>> BEGIN Data provided

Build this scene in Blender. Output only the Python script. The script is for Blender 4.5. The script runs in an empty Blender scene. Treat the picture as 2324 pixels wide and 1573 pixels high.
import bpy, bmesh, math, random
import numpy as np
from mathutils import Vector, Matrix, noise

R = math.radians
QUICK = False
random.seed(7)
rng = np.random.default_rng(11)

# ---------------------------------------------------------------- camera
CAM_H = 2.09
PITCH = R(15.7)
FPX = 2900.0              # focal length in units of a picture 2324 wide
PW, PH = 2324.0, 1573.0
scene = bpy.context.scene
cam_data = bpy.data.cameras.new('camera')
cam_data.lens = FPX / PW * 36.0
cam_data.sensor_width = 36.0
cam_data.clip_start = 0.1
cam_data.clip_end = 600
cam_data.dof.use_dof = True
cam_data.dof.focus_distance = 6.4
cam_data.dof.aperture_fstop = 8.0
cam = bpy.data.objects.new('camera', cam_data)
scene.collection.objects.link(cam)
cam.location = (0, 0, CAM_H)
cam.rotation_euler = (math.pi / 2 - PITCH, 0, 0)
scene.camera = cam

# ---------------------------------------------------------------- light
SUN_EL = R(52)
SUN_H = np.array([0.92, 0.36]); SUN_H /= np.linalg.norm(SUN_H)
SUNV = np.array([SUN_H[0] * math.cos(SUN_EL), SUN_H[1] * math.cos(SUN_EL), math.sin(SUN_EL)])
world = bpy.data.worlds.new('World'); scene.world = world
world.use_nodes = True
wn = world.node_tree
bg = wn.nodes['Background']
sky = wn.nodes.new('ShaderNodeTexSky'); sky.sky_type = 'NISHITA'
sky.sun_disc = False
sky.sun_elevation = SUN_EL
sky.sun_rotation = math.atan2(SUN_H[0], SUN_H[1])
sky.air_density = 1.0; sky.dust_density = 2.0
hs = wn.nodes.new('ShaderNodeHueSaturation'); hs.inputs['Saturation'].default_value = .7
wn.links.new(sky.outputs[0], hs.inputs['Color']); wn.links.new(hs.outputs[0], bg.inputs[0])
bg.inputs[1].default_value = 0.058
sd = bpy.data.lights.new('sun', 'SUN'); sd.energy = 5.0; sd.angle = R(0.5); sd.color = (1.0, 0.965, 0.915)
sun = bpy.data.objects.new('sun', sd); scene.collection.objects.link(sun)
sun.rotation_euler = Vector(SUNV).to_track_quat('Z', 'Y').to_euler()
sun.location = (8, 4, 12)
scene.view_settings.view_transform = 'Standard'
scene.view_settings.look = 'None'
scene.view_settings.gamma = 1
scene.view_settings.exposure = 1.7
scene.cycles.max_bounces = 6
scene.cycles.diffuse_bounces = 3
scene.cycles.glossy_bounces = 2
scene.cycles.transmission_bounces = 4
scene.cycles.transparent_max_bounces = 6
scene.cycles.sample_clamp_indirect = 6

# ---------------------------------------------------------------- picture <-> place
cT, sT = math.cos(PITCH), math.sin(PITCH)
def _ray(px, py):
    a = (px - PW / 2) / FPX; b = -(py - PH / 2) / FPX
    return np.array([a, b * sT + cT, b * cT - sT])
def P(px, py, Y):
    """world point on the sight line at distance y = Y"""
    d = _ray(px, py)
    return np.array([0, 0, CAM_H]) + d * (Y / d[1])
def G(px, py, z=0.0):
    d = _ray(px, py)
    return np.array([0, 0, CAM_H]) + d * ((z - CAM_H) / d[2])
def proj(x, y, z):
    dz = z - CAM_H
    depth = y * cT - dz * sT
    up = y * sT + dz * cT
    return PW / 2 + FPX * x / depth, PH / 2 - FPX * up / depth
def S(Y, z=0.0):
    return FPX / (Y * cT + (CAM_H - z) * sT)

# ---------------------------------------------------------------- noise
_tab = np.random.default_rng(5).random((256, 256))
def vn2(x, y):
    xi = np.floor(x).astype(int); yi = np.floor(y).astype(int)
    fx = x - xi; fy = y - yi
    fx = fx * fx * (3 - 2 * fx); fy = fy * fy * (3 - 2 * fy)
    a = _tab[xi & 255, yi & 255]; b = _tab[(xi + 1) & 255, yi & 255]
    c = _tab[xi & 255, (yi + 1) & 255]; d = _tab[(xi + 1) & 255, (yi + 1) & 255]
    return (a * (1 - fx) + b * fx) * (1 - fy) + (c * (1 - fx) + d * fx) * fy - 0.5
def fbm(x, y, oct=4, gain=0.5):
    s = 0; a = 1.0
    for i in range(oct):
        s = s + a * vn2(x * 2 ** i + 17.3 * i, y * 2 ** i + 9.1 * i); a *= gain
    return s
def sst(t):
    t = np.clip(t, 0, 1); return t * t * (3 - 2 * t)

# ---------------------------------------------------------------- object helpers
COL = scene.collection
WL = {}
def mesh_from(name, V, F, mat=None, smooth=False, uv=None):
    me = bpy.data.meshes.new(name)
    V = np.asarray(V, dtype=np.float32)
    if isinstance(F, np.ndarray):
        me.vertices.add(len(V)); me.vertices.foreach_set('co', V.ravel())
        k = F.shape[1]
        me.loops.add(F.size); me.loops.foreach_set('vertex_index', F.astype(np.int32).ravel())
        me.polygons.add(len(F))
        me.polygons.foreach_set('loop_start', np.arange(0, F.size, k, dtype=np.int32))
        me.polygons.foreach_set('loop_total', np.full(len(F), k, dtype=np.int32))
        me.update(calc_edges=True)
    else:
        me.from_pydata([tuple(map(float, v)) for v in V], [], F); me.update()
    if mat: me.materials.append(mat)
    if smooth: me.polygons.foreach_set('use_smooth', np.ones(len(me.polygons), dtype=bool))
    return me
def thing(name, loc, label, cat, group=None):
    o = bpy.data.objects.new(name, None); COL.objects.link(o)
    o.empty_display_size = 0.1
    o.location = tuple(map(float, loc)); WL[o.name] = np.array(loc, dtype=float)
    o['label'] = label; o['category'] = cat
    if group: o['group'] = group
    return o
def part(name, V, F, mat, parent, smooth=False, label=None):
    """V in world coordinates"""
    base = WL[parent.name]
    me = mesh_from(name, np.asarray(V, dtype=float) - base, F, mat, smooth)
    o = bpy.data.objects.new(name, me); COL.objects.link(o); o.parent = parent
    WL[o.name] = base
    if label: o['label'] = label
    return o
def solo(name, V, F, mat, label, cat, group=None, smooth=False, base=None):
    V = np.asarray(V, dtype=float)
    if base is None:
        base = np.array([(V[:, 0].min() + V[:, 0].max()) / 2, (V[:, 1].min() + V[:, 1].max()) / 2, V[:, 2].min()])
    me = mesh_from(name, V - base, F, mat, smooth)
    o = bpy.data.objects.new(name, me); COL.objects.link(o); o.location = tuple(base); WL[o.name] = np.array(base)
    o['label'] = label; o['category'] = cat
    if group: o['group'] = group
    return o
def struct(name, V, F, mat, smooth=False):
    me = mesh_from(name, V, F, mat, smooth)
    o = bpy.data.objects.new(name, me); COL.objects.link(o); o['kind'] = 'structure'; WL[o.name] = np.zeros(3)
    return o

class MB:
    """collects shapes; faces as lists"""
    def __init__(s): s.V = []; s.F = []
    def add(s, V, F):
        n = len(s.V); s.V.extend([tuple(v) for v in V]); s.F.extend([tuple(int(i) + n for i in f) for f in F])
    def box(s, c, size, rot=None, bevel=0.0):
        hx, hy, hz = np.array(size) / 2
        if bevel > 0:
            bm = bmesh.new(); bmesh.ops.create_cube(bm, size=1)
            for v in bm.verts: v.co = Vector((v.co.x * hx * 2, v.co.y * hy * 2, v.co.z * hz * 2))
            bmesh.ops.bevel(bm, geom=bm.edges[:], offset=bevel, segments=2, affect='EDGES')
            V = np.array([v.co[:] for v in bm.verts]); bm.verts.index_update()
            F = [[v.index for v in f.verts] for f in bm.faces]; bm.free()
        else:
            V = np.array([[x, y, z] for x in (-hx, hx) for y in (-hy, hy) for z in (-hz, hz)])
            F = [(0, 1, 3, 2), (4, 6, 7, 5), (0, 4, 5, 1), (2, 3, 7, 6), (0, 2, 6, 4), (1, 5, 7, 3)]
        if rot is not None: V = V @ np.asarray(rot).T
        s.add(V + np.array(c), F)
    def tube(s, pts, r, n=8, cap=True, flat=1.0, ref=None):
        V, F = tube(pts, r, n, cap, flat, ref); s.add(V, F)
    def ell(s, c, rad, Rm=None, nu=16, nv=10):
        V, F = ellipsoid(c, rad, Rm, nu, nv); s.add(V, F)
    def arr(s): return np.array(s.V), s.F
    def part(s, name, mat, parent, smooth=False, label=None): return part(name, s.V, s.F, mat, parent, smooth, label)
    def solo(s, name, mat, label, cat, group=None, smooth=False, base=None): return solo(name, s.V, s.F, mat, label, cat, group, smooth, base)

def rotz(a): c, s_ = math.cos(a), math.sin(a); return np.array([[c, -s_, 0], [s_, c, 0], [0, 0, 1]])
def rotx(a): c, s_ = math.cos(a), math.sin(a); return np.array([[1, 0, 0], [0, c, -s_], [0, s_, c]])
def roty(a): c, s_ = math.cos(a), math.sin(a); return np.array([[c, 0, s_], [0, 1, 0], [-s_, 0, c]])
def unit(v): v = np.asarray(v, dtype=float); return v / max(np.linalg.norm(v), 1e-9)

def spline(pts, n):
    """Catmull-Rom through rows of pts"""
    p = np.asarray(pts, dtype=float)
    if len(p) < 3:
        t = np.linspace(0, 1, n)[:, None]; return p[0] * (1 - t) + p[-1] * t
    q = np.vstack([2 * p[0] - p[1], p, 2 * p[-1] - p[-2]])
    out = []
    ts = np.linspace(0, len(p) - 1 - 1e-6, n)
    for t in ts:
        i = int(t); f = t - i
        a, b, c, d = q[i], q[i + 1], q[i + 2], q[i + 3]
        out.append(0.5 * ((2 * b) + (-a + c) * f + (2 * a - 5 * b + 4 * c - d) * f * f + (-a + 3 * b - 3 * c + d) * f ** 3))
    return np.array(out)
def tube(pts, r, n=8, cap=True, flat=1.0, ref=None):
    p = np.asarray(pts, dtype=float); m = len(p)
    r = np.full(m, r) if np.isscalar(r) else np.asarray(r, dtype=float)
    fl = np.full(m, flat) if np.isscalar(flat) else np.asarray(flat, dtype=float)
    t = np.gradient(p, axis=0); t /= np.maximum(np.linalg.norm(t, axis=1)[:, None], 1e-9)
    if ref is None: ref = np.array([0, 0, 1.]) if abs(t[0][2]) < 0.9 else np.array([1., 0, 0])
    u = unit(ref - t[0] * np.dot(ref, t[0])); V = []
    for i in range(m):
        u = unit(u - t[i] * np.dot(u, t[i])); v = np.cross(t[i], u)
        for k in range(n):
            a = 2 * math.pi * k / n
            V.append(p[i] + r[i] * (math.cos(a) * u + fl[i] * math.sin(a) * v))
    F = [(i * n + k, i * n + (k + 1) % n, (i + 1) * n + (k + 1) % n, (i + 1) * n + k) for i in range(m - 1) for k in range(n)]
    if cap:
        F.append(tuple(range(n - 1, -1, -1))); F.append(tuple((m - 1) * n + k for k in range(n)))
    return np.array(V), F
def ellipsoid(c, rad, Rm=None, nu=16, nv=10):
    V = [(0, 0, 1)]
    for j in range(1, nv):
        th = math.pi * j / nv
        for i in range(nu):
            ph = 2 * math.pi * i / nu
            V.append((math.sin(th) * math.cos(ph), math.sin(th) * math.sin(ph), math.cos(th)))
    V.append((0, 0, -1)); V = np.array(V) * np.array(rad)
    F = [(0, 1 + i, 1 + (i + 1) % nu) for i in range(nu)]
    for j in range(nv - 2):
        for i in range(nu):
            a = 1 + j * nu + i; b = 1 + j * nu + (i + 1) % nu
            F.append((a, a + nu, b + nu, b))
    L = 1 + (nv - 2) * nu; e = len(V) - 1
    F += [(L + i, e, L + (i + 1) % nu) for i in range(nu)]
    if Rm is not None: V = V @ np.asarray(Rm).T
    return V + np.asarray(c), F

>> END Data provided

Work to do —
Verbatim output is expected for the lines from the start of the data to the line in which "from mathutils import Vector, Matrix, noise" appears, both included.

Task result —
Build this scene in Blender. Output only the Python script. The script is for Blender 4.5. The script runs in an empty Blender scene. Treat the picture as 2324 pixels wide and 1573 pixels high.
import bpy, bmesh, math, random
import numpy as np
from mathutils import Vector, Matrix, noise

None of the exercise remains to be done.